Thèse en bref : L’autre Commission Laurendeau-Dunton

L’héritage intellectuel de la commission royale d’enquête Laurendeau-Dunton sert de prétexte pour repenser la réconciliation entre le Québec et le Canada d’alors. Valérie Lapointe-Gagnon, étudiante chercheuse au doctorat en histoire à l’Université Laval, s’est penchée sur le sujet pour la thèse.

Juillet 1963 : le premier ministre canadien de l’époque, Lester B. Pearson, confie à André Laurendeau ainsi qu’à Davidson Dunton, deux importants intellectuels à l’époque, la tâche de coprésider une commission royale d’enquête sur le bilinguisme et le biculturalisme canadien. Leur ambitieuse mission à l’aube du centenaire de la Confédération canadienne : penser un pays alors que l’anglais est surreprésenté et qu’une partie du Québec, commence à réclamer une identité bien à elle.

Quelque huit années plus tard, après avoir parcouru le Canada d’un océan à l’autre et remis un volumineux rapport final, la Commission Laurendeau-Dunton émet des recommandations qui teinteront les futures politiques. Encore aujourd’hui, ces recommandations trouvent résonnance dans plusieurs débats qui animent les sociétés canadiennes et québécoises.

Voilà pour la version officielle, mais qu’en est-il de la Commission en elle-même? Qui sont les acteurs qui y ont pris part? Qu’est-ce qui s’y est dit et fait qui vaut la peine qu’on s’y attarde? Ce sont ces questions, et bien d’autres, qui ont animé Valérie Lapointe-Gagnon, étudiante au doctorat en histoire à l’Université Laval, dans ses recherches.

Rencontrée fin 2013 par Impact Campus, l’étudiante chercheuse avoue d’emblée que c’est le contexte bien particulier du moment ainsi que l’identité de ceux qui ont pris part à la Commission Laurendeau-Dunton qui l’ont poussée à s’y intéresser. « Je m’intéresse beaucoup à l’histoire du Québec moderne, mais également à celle des intellectuels. Avec la Commission Laurendeau-Dunton, j’ai pu joindre ces deux champs d’intérêt », souligne-t-elle.

Car, selon Mme Lapointe-Gagnon, cette commission a été un moment fort de la vie intellectuelle et académique canadienne. « Elle a permis au domaine des sciences humaines de combler certaines lacunes. En effet, bien qu’il soit alors bien fourni en experts de toutes sortes, ce champ de recherche était encore peu développé. C’est pourquoi la Commission, incapable de s’appuyer sur des données pour travailler, a dû rattraper ce manque en mettant en place un Bureau de la recherche auquel elle a commandé quelque 178 études », affirme-t-elle.
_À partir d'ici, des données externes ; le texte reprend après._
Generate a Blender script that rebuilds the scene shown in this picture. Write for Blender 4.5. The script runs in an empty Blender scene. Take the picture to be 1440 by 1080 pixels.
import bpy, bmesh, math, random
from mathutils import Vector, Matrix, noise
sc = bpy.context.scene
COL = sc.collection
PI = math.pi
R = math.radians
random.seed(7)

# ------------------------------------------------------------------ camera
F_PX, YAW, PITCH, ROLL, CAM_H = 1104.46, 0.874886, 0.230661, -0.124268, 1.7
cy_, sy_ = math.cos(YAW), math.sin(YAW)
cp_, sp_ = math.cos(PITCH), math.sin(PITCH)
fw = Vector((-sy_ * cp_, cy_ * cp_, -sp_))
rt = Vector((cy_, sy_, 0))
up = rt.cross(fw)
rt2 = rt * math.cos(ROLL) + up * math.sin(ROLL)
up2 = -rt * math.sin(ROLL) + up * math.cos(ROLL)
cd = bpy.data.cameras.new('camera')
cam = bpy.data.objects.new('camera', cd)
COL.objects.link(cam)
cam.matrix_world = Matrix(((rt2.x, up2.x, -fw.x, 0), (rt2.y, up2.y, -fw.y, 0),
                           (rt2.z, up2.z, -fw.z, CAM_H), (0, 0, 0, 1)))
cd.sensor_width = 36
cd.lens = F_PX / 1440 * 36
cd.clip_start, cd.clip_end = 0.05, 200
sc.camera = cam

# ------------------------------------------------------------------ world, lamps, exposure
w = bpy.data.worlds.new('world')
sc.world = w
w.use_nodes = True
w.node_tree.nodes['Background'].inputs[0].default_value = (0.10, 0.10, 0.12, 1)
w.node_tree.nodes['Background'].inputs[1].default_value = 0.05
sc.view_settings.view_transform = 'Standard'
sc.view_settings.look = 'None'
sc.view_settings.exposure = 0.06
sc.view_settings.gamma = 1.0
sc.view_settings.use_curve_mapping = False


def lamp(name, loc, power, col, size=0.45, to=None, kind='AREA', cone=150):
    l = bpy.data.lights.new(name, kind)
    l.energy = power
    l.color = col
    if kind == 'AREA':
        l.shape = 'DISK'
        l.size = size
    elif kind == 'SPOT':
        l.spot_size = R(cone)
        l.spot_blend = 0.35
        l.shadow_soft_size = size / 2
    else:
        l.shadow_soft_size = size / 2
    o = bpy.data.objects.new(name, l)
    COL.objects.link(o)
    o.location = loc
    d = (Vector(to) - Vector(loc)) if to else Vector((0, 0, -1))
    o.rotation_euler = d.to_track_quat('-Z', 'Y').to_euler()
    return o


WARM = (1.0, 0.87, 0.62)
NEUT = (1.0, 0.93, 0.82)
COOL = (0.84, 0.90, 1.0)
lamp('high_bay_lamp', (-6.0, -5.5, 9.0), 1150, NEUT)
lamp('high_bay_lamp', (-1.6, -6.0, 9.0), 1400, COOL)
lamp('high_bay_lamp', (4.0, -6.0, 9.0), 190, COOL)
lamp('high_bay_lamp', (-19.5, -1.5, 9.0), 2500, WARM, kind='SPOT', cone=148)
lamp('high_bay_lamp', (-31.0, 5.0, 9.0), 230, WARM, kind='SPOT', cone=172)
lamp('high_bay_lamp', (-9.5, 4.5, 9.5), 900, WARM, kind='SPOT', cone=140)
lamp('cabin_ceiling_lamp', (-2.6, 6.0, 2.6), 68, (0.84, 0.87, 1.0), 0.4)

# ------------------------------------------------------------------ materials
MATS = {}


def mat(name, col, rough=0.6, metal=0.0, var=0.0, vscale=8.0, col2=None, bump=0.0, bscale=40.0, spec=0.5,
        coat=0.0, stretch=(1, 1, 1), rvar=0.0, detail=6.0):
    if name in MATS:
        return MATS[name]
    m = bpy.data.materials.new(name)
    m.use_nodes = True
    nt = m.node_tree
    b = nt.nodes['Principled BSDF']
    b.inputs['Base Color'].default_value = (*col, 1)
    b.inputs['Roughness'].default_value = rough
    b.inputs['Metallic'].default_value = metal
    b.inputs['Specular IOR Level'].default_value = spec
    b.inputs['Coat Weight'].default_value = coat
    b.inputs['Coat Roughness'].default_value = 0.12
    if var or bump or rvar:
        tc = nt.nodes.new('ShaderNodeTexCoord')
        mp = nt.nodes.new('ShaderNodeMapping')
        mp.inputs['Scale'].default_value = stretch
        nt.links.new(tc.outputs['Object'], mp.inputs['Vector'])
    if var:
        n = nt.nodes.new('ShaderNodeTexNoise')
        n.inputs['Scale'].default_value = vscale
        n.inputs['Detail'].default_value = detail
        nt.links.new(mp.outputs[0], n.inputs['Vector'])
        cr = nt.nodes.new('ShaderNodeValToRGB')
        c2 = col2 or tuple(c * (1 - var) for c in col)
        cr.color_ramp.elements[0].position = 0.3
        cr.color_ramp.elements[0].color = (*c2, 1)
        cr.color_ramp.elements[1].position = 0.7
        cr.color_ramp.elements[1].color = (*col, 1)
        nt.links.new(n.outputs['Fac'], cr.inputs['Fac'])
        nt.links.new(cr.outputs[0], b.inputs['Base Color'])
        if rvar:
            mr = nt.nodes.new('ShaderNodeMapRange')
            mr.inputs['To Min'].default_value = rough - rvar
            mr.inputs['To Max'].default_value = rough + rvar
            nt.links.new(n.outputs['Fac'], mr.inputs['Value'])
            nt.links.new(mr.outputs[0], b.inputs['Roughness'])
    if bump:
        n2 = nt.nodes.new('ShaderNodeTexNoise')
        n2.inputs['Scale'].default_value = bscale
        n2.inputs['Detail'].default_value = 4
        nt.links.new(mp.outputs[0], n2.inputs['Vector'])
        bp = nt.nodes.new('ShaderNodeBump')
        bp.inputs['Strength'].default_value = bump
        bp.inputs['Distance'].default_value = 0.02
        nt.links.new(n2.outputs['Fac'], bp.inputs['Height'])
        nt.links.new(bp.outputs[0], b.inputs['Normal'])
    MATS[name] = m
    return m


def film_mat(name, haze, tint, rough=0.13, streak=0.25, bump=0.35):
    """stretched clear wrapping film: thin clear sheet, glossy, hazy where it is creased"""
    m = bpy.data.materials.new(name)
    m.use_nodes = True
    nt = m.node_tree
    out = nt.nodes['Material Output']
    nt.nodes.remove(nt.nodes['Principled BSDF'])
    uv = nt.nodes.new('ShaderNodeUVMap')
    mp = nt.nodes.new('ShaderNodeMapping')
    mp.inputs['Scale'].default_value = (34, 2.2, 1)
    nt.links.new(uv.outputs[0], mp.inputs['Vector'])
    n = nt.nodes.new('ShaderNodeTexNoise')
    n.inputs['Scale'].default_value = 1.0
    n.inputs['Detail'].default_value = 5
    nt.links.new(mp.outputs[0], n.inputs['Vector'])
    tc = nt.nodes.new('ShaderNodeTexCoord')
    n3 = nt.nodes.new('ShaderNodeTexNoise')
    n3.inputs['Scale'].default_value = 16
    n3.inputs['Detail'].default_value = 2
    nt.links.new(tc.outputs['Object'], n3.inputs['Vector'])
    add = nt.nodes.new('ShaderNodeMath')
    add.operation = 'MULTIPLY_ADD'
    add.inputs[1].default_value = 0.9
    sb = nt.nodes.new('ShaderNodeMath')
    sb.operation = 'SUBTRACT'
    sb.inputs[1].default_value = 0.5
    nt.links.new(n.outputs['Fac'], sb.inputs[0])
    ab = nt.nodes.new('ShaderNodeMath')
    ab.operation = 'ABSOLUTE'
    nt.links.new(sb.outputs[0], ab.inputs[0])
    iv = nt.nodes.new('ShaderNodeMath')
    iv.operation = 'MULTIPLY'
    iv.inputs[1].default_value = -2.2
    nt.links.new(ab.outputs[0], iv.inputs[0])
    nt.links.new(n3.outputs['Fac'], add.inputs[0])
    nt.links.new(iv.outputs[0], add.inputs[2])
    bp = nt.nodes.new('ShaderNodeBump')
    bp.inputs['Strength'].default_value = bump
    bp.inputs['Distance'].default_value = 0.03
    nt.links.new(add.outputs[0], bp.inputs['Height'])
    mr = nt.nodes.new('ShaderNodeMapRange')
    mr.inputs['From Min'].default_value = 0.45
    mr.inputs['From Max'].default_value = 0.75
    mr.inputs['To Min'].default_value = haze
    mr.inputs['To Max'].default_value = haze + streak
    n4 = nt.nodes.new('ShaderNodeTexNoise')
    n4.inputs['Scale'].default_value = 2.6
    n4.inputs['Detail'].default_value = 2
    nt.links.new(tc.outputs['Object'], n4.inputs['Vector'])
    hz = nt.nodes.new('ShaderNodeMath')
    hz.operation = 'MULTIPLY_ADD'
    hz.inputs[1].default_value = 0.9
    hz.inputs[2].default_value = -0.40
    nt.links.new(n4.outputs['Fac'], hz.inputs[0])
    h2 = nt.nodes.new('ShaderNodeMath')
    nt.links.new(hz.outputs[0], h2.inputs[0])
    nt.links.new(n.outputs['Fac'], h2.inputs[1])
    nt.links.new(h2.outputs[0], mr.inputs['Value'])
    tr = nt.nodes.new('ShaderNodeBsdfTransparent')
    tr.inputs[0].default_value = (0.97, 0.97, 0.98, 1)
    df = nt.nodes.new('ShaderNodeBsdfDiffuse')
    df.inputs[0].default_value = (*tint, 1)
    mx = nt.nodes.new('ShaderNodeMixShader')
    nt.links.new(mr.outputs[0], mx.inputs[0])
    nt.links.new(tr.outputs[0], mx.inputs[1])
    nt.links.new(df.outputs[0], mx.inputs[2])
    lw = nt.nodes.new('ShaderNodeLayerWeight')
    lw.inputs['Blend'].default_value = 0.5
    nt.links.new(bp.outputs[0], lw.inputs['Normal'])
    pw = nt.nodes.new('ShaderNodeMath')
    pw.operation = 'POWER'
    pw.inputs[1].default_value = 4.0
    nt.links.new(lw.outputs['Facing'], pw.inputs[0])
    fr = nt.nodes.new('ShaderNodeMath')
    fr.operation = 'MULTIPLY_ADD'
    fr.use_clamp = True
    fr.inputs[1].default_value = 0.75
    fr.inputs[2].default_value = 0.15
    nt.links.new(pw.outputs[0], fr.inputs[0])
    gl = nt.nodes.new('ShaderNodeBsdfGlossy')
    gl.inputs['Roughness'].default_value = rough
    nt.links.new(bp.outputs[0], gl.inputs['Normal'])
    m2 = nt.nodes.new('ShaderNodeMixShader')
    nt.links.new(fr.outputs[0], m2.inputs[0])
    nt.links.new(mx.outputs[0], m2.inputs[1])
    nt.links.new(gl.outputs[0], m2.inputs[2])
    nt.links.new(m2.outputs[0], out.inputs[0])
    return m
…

Elle poursuit : « Laurendeau-Dunton, c’est aussi l’occasion pour des figures marquantes et représentatives de la mosaïque culturelle du Canada des années 1960 de participer à une grande entreprise de communication pancanadienne. Ce sont des hommes et une femme, pour la plupart humanistes dans l’âme, qui sont allés expliquer leur mandat partout au Canada. Ce faisant, ils ont suscité débats et discussions citoyennes sur une question très controversée. »

Celle qui vient d’effectuer sa soutenance de thèse et qui se destine au postdoctorat estime avoir réussi dans sa thèse à rendre justice à l’ensemble des commissaires siégeant à la commission. « On s’était beaucoup attardé par le passé au personnage d’André Laurendeau, mais bien moins à ceux des autres commissaires », note-t-elle d’ailleurs au passage.

Au final, Mme Lapointe-Gagnon espère que ses travaux aideront à mieux apprécier l’ensemble de l’héritage de la Commission Laurendeau-Dunton, mais également des commissions royales d’enquête en général. « On l’oublie facilement, mais elles sont quand même au centre de la vie démocratique canadienne », analyse-t-elle.